From the first line of the listing below, retype each line up to and including the one with "SPOT = 68.0"; pictures stay out.

┄┄┄┄┄┄┄┄┄┄

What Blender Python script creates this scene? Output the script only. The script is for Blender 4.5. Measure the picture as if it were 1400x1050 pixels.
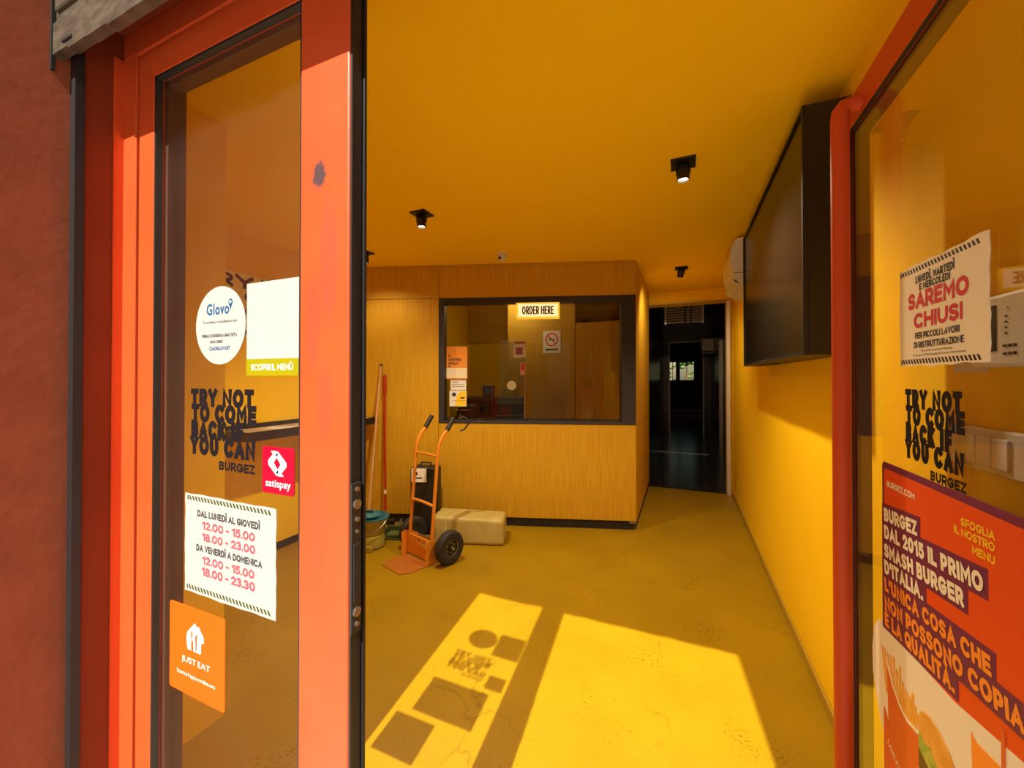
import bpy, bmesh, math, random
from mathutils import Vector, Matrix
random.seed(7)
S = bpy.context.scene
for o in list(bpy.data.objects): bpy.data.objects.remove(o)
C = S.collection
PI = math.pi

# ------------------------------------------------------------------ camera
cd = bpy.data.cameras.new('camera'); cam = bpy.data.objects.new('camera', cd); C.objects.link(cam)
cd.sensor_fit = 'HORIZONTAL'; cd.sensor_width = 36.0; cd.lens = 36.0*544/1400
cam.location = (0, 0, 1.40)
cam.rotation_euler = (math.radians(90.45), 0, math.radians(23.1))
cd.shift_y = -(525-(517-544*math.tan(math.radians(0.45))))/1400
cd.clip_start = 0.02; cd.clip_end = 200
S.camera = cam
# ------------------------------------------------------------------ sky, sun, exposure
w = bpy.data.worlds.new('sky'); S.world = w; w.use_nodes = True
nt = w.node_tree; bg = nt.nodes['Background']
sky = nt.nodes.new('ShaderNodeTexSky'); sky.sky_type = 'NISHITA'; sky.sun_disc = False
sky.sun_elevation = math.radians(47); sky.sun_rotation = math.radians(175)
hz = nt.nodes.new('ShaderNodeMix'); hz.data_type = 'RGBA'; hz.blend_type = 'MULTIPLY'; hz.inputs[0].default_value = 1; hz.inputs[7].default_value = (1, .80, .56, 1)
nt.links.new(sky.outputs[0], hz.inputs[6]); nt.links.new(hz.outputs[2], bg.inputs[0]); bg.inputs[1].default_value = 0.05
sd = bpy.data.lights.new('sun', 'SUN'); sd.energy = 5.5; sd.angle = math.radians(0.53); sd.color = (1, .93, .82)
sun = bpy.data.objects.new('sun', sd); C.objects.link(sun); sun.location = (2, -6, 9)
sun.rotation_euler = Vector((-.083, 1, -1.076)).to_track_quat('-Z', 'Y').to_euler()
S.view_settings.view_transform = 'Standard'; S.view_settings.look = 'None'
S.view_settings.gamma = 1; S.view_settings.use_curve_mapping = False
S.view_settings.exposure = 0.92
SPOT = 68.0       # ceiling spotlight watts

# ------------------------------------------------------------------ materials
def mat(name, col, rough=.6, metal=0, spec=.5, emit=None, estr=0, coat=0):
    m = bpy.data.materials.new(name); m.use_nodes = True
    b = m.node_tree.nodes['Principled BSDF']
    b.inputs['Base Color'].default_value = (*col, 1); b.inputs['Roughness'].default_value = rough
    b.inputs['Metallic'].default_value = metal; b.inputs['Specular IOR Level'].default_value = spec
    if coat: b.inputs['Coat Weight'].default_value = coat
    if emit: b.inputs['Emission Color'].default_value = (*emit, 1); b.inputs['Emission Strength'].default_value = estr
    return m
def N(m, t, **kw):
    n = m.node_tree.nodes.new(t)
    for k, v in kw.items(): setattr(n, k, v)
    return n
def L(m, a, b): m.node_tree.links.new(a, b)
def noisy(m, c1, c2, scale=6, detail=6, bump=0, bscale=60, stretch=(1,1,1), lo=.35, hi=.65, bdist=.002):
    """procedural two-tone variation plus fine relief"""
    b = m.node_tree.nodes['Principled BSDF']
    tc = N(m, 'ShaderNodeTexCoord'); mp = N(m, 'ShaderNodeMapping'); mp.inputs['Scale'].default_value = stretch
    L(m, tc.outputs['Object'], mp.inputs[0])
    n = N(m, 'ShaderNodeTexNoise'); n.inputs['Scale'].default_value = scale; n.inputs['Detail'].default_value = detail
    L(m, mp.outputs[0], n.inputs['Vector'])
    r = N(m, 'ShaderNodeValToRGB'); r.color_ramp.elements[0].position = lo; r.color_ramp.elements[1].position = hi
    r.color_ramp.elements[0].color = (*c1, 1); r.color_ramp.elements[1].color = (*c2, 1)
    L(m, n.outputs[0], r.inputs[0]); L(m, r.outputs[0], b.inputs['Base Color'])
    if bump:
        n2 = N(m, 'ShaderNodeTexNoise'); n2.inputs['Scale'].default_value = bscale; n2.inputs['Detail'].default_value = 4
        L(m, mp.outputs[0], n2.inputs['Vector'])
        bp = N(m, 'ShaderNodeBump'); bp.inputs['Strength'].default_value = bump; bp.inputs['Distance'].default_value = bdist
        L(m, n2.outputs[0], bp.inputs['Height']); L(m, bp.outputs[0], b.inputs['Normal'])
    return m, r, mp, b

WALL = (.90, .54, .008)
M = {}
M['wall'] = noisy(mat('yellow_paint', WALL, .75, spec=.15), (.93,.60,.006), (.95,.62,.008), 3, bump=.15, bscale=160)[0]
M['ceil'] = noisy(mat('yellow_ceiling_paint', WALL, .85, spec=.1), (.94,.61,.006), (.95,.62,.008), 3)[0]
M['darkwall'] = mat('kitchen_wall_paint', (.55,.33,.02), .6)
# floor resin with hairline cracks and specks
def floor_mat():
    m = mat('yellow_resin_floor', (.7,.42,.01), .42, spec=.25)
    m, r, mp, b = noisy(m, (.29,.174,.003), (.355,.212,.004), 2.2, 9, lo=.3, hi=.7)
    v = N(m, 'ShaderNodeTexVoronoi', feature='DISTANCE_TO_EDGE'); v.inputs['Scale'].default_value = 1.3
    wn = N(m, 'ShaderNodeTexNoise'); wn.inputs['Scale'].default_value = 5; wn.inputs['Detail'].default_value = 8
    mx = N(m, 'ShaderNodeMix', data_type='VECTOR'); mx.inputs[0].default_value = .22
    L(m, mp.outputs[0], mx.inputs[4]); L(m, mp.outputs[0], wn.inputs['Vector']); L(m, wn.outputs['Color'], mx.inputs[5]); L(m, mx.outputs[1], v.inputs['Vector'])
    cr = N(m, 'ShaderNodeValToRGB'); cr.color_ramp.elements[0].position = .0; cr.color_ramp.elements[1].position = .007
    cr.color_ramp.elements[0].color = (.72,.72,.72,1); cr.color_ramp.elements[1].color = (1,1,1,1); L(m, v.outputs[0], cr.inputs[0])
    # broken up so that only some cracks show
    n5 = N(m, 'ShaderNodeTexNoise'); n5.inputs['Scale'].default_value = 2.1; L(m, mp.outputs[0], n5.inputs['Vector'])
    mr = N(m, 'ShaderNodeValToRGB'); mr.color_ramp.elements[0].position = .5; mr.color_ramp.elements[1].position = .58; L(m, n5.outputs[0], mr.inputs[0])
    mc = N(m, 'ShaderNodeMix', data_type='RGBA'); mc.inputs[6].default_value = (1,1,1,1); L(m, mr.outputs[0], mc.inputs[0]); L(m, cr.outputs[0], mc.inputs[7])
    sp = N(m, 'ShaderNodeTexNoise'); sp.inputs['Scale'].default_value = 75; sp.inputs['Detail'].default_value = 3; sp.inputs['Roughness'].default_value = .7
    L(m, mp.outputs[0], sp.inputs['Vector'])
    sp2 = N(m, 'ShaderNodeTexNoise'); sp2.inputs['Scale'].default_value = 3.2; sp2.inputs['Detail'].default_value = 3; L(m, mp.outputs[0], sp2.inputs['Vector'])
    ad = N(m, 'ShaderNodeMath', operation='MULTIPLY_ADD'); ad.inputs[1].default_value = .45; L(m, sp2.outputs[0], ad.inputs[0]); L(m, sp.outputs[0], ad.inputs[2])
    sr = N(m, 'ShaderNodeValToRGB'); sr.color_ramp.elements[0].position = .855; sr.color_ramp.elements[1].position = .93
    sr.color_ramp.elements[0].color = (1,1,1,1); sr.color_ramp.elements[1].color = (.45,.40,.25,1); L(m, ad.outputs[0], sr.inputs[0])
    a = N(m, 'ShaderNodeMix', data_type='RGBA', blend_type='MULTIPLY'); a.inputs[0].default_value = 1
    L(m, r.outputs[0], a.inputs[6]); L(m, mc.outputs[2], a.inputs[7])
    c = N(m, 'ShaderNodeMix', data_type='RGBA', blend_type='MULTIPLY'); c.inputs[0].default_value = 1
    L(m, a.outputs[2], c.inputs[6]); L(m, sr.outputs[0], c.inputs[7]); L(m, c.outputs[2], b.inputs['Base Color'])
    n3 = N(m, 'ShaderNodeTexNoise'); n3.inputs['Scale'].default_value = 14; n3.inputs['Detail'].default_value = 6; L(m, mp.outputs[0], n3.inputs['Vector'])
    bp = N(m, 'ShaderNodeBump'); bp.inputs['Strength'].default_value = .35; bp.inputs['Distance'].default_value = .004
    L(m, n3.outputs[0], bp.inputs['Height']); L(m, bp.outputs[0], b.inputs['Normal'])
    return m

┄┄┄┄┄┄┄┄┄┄

## TASK RESPONSE
What Blender Python script creates this scene? Output the script only. The script is for Blender 4.5. Measure the picture as if it were 1400x1050 pixels.
import bpy, bmesh, math, random
from mathutils import Vector, Matrix
random.seed(7)
S = bpy.context.scene
for o in list(bpy.data.objects): bpy.data.objects.remove(o)
C = S.collection
PI = math.pi

# ------------------------------------------------------------------ camera
cd = bpy.data.cameras.new('camera'); cam = bpy.data.objects.new('camera', cd); C.objects.link(cam)
cd.sensor_fit = 'HORIZONTAL'; cd.sensor_width = 36.0; cd.lens = 36.0*544/1400
cam.location = (0, 0, 1.40)
cam.rotation_euler = (math.radians(90.45), 0, math.radians(23.1))
cd.shift_y = -(525-(517-544*math.tan(math.radians(0.45))))/1400
cd.clip_start = 0.02; cd.clip_end = 200
S.camera = cam
# ------------------------------------------------------------------ sky, sun, exposure
w = bpy.data.worlds.new('sky'); S.world = w; w.use_nodes = True
nt = w.node_tree; bg = nt.nodes['Background']
sky = nt.nodes.new('ShaderNodeTexSky'); sky.sky_type = 'NISHITA'; sky.sun_disc = False
sky.sun_elevation = math.radians(47); sky.sun_rotation = math.radians(175)
hz = nt.nodes.new('ShaderNodeMix'); hz.data_type = 'RGBA'; hz.blend_type = 'MULTIPLY'; hz.inputs[0].default_value = 1; hz.inputs[7].default_value = (1, .80, .56, 1)
nt.links.new(sky.outputs[0], hz.inputs[6]); nt.links.new(hz.outputs[2], bg.inputs[0]); bg.inputs[1].default_value = 0.05
sd = bpy.data.lights.new('sun', 'SUN'); sd.energy = 5.5; sd.angle = math.radians(0.53); sd.color = (1, .93, .82)
sun = bpy.data.objects.new('sun', sd); C.objects.link(sun); sun.location = (2, -6, 9)
sun.rotation_euler = Vector((-.083, 1, -1.076)).to_track_quat('-Z', 'Y').to_euler()
S.view_settings.view_transform = 'Standard'; S.view_settings.look = 'None'
S.view_settings.gamma = 1; S.view_settings.use_curve_mapping = False
S.view_settings.exposure = 0.92
SPOT = 68.0       # ceiling spotlight watts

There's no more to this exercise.